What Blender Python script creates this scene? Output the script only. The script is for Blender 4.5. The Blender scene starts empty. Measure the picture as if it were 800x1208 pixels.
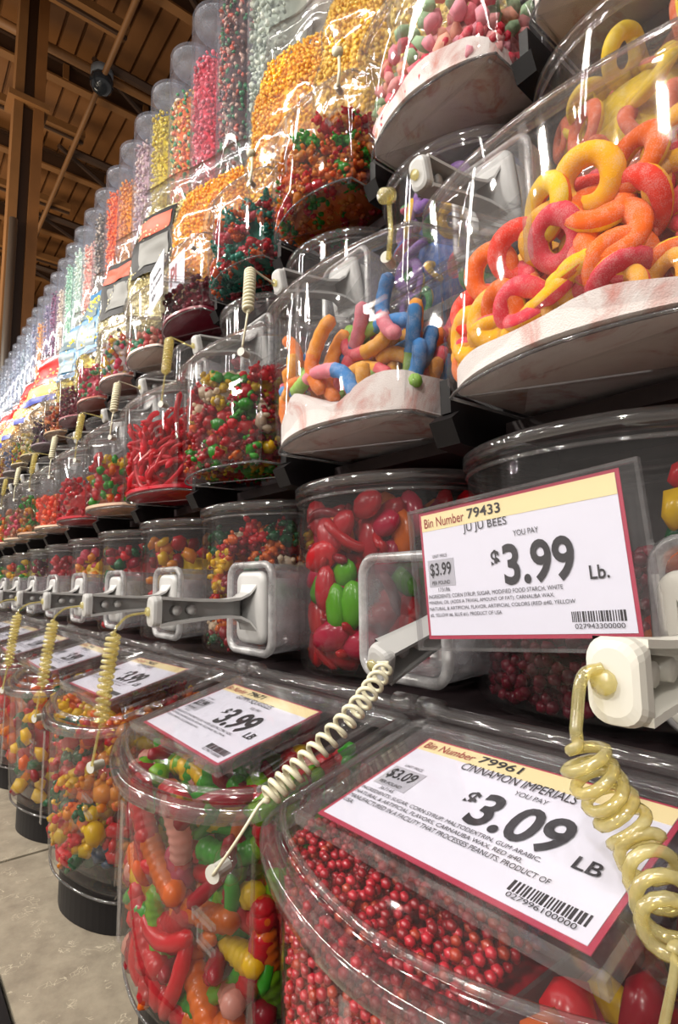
...
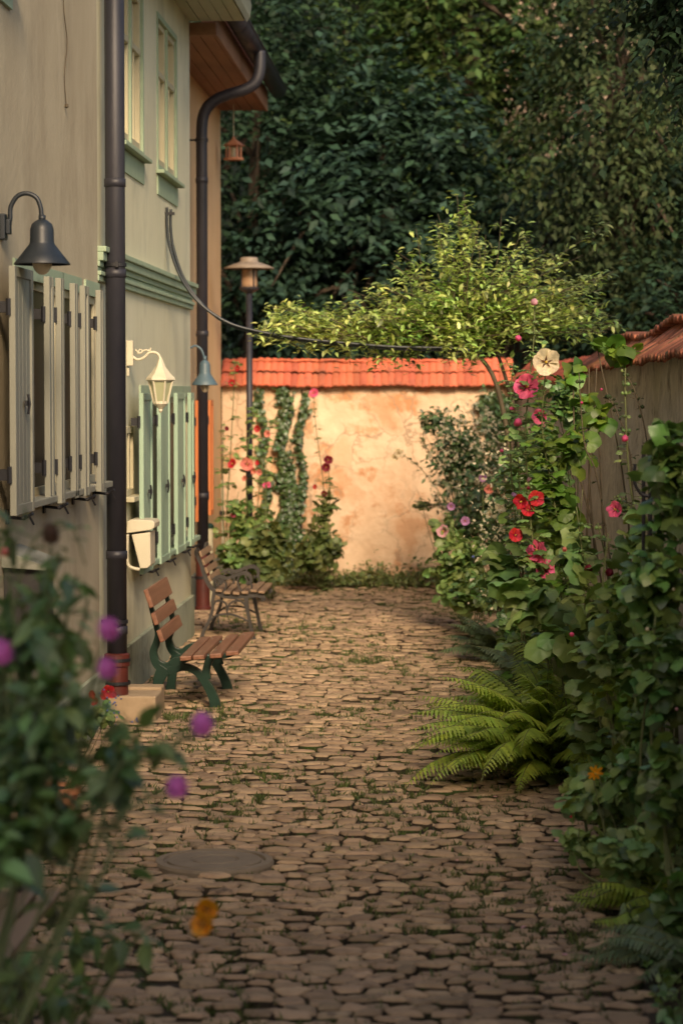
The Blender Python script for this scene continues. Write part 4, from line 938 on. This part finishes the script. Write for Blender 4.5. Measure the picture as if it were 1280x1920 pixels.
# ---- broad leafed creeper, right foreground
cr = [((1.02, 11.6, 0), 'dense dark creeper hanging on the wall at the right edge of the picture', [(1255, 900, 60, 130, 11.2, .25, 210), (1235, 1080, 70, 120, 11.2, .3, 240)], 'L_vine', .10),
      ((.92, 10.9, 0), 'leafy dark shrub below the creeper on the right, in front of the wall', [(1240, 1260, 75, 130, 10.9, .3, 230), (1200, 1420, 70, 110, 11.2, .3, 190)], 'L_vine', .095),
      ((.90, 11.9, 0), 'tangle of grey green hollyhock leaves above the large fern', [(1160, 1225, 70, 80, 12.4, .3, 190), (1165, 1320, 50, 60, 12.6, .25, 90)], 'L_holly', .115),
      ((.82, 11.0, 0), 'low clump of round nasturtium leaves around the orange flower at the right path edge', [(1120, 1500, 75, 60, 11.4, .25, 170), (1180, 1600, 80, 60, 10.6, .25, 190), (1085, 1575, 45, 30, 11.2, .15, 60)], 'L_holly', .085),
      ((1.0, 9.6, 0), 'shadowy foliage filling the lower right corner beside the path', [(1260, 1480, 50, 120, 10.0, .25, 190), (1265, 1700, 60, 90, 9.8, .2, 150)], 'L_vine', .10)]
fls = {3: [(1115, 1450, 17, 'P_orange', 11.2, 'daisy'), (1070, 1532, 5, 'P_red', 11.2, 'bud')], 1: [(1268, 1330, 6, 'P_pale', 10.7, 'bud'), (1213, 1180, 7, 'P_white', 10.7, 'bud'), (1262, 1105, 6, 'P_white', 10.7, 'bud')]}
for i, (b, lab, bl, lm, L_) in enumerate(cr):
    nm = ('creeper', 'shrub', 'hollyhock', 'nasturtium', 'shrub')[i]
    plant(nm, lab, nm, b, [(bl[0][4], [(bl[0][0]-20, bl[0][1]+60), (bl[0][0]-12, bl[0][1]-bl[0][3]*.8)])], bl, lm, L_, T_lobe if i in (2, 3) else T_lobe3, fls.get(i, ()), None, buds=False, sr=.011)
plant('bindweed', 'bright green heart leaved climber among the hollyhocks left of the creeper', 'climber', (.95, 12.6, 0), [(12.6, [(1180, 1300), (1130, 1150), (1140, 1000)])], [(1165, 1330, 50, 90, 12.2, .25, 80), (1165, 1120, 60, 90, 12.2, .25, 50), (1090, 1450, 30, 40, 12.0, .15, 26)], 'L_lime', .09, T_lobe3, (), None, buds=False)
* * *
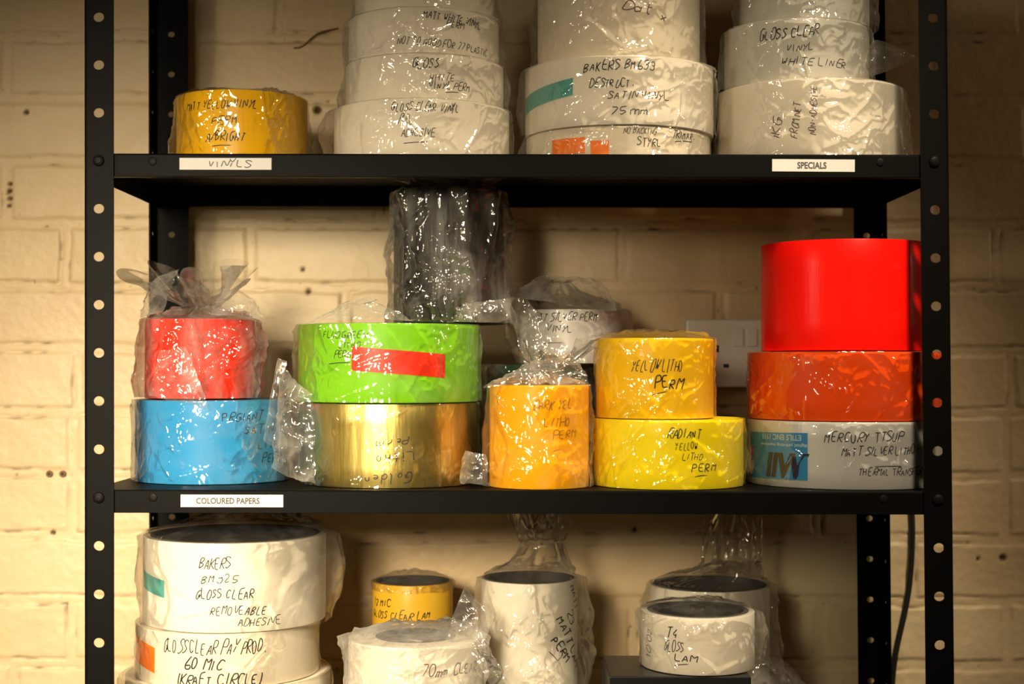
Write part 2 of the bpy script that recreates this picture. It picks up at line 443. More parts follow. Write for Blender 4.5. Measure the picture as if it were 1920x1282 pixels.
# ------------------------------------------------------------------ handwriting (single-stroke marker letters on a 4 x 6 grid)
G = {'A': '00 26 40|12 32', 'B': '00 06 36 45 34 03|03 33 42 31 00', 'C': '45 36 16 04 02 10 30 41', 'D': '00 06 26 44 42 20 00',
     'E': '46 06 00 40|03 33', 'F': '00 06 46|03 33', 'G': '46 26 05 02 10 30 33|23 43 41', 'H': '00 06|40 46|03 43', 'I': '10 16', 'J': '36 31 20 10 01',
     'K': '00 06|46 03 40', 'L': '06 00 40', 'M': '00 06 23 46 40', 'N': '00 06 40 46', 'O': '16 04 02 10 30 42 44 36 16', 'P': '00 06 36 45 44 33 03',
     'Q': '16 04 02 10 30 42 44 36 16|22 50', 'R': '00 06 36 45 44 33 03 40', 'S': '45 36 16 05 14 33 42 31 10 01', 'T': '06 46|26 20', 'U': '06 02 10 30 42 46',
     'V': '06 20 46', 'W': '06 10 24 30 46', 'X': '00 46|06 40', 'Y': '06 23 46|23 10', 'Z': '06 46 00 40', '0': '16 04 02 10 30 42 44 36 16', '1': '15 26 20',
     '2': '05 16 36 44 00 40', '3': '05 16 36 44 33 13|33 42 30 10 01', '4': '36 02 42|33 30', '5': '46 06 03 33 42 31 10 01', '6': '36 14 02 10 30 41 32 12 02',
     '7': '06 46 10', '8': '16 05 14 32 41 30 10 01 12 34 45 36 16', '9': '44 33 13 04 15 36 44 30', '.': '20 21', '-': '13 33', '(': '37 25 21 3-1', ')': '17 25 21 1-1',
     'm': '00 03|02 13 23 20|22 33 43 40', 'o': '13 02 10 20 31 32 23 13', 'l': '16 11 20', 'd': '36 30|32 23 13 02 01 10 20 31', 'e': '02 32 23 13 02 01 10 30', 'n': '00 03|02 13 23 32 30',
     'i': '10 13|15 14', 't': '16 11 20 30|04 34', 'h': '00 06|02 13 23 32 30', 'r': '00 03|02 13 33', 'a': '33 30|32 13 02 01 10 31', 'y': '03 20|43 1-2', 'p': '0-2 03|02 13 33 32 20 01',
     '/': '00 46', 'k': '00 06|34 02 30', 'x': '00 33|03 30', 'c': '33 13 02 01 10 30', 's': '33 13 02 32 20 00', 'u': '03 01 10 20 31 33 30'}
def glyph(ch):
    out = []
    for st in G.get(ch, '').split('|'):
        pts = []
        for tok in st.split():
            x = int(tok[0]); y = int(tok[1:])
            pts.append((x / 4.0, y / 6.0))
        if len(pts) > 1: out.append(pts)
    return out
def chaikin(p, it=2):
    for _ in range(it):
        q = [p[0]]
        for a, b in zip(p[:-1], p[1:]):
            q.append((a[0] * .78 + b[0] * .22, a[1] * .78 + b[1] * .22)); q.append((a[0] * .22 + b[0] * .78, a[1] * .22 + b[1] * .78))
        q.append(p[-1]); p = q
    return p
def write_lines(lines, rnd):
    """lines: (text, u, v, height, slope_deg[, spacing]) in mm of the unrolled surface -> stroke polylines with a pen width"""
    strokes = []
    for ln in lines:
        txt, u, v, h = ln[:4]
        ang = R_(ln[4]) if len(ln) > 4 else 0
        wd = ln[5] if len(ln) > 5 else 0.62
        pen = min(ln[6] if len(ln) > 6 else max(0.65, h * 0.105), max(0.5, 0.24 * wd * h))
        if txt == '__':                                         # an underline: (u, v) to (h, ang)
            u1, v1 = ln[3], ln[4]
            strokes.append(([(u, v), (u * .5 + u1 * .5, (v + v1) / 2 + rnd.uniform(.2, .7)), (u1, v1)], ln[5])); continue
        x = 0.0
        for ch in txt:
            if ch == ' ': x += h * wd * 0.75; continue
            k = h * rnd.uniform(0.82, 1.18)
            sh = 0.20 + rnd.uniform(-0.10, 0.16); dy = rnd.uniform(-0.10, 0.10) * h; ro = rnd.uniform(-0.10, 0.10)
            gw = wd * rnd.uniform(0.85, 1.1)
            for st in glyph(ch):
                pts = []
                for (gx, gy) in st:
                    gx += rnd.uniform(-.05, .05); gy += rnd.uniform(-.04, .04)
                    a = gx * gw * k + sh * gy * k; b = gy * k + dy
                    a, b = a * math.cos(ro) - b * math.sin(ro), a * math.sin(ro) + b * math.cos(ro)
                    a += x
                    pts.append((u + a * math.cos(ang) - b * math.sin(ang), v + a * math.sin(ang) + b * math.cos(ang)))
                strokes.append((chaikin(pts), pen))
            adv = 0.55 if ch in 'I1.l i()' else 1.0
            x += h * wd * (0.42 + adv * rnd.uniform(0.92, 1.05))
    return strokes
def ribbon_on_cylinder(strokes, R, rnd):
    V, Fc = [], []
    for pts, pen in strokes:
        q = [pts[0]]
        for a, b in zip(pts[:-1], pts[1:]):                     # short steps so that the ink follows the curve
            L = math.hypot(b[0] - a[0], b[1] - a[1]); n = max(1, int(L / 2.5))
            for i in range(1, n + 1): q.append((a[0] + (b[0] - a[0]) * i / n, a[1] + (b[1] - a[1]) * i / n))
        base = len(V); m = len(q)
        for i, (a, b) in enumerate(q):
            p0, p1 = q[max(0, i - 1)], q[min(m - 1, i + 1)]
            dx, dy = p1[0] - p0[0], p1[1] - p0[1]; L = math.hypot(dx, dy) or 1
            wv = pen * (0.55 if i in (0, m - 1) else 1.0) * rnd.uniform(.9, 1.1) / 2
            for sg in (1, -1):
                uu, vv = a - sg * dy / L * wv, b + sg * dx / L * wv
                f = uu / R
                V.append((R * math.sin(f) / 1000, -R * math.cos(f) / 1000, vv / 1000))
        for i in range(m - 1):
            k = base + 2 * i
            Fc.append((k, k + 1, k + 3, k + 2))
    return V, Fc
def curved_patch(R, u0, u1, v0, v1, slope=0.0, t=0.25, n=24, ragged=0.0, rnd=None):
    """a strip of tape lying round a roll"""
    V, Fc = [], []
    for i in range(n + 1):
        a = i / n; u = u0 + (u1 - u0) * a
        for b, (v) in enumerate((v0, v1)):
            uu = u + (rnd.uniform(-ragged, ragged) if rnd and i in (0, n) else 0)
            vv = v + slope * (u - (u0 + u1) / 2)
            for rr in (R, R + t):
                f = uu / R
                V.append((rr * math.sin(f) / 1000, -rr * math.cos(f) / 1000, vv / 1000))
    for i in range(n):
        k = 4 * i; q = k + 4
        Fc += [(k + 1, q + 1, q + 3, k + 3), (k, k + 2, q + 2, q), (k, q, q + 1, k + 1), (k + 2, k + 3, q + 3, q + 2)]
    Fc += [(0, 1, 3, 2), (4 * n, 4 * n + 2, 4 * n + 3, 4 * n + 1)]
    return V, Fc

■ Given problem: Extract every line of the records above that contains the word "script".

■ Expected answer:
What Blender Python script creates this scene? Output the script only. The script is for Blender 4.5. The Blender scene starts empty. Measure the picture as if it were 800x1208 pixels.
The Blender Python script for this scene continues. Write part 4, from line 938 on. This part finishes the script. Write for Blender 4.5. Measure the picture as if it were 1280x1920 pixels.
Write part 2 of the bpy script that recreates this picture. It picks up at line 443. More parts follow. Write for Blender 4.5. Measure the picture as if it were 1920x1282 pixels.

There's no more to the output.